In sum, counsel for amici curiae should be aware of ethical issues surrounding conflicts-of-interest. While the above Opinion relates to a specific set of circumstances, it does demonstrate that state bars (and likely the federal bar) would apply the same ethical rules to counsel in the amici context. 


In today’s appellate practice, amicus briefs will continue to play an important role. There has been little ethical oversight on these briefs, however, and the information contained therein. As appellate counsel continue to advocate for their client’s interests through amicus filings, it is important for counsel to apply the same ethical standards that they would otherwise provide as to any other brief. 

Both the Supreme Court and Federal Rules of Appellate Procedure, as well as rules in state courts, provide for ethical assurances related to the drafting and funding of amicus briefs. Considering these rules, general coordination on the overall arguments and themes of an amicus brief is likely appropriate. Specific drafting or editing by a party’s counsel, however, would trigger the disclosure requirements of the rules—and would likely be inappropriate. 

Further, counsel have a general duty of candor in their representations and filings to courts. This doesn’t change simply because a brief is on behalf of a third-party. Therefore, when drafting Brandeis-type amicus briefs, counsel should take great care to ensure that the information, facts, and data being provided are of a high-quality nature. 

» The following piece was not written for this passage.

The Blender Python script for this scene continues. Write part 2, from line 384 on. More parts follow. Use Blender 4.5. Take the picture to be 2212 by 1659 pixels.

Finally, as demonstrated by the above ethics opinion from New York, standard ethics rules and obligations apply to representation of amici curiae. This includes issues of conflicts-of-interest, among other issues. In short, lawyers have well-established ethical obligations to their clients, the courts, and the public in general, which should be applied to amicus representation. 


Download article PDF here



1. Though, in her comment, Sorenson argues that commenting or reviewing a draft “could be equated to authoring the brief in part,” which would require disclosure under Rule 29. Id. Certainly, given the ambiguous nature of what it means to be an “author” Rule 29 or Sup. Ct. Rule 37.6, there is a legitimate concern as to how much coordination may occur until the disclosure requirements in the federal appellate courts are triggered.

2. The opinion is publicly available at ethics-opinion-1174/ 

3. This is may be of particular interest to the Court if the law firm is “funding” the briefs by, for example, allowing the hours spent on the briefs count towards “billable hour” requirements within the firm.